If you still don't get the correct results or if the parameters aren't working, it most likely means that the dataset isn't using the generated code. To debug, unhide the SalesQuery parameter and show the textbox. When you run the report, check the values to make sure you're getting the correct query syntax. If not, you know that the problem is in your code. If the parameter has correctly generated the query syntax in the textbox but it doesn't change the report output, the only thing left to check is the expression used to map the dataset to the parameter.

Putting Security First

Whenever a query is generated from user input, security should be a concern. SQL injection is a technique used by hackers to gain unauthorized access to data and database server features. Although SSRS is less susceptible to injection attacks because of a number of inherent security features, it's important to be cautious when using parameters exposed to a generated query like this.

You need to make sure that the user account used by the data source has read-only access and access to only the data needed for the report. You also need to be careful with parameters with Text data types. (The numeric, date, and Boolean data types don't generally pose a threat because a script can't be substituted for their values.) When possible, hide any parameters with Text data types. For those parameters that must be visible and that require text values, use a custom function to validate the text values. Allow only certain values and truncate strings to a maximum length.

Using Security Exception Policies

Any custom assembly code that performs actions such as manipulating strings, formatting, or generating a dynamic query like you've done here will run just fine and won't require any special configurations. If that's all you need to do in the assembly, you're good to go.

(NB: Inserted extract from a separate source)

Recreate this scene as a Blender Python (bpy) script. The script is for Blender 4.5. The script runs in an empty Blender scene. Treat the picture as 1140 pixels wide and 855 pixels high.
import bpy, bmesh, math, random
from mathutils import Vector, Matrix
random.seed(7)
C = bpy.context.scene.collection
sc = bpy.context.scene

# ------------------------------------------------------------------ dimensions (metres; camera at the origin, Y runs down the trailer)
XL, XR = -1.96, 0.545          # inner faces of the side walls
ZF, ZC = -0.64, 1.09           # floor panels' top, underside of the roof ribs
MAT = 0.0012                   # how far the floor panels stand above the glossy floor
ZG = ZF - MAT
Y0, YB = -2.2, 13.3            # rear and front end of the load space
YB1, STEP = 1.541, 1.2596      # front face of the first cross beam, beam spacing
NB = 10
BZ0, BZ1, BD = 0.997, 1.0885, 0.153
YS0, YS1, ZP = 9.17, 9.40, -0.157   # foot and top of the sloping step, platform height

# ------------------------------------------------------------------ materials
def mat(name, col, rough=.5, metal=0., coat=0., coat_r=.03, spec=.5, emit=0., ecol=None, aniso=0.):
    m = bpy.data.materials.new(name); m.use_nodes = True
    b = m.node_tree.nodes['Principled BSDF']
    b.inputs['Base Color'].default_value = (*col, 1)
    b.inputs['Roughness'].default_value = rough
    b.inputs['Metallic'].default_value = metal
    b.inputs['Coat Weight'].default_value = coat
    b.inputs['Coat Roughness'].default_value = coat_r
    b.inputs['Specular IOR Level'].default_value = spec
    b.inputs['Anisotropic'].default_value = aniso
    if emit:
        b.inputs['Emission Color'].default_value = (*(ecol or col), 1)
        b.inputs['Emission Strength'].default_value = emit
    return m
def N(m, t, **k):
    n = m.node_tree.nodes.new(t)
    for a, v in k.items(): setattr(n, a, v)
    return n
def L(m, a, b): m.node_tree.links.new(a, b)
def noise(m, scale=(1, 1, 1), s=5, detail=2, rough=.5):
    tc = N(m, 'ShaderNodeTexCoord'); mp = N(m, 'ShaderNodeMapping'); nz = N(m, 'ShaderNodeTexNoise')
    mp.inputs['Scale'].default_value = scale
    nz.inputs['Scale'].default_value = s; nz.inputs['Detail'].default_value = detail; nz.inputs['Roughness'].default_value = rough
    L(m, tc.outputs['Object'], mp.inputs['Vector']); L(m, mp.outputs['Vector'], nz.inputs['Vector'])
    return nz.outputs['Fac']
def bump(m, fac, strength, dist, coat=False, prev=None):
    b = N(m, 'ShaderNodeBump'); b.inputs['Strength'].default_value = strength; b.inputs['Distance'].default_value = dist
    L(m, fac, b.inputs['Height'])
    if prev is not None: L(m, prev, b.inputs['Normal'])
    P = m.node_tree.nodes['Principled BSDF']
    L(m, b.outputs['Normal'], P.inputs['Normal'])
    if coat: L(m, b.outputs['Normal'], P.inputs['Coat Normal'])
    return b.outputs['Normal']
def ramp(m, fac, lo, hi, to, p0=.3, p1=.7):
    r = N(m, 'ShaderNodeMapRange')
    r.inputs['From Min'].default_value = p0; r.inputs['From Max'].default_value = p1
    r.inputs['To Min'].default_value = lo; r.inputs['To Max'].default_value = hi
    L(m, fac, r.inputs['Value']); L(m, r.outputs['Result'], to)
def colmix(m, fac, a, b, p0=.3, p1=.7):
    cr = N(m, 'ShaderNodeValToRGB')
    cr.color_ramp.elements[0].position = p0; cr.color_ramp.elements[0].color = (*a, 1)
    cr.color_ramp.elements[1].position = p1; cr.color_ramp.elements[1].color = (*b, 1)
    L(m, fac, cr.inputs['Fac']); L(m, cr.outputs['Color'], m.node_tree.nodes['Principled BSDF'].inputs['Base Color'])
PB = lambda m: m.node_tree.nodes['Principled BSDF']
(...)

However, when an assembly contains references to namespaces that require extra permissions to access external resources such as a file system, the assembly will be untrusted by default. Thus, you need to configure the report server to explicitly trust an assembly. It's not hard to do, but you must be meticulous about following directions.

Implementing a security exception policy is a management task that needs to be justified and well-understood before being put into production. Before asking your corporate server administrator to make a security exception policy for your component, you should be able to explain exactly what the component can and can't be used to do and why such an exception is a necessary part of the solution. The MSDN articles "Code Access Security in Reporting Services" and "Using Reporting Services Security Policy Files" explain the criteria in detail and demonstrate how to create the necessary code groups and named permission sets.

A Useful Technique

Custom assembly code can be used to perform all kinds of useful reporting features. For example, you can use a centrally managed component to universally apply styling features to all your reports. With a single database value change or a parameter selection, you can change the company logo or apply different border styles and fonts to every company report.

I've shown you one of many possible techniques. I'm hopeful that you can see the potential behind this capability and find the right way to make it work for you, for your report development teams, and most of all for your business users and stakeholders that rely on you to make all this magic happen for their benefit.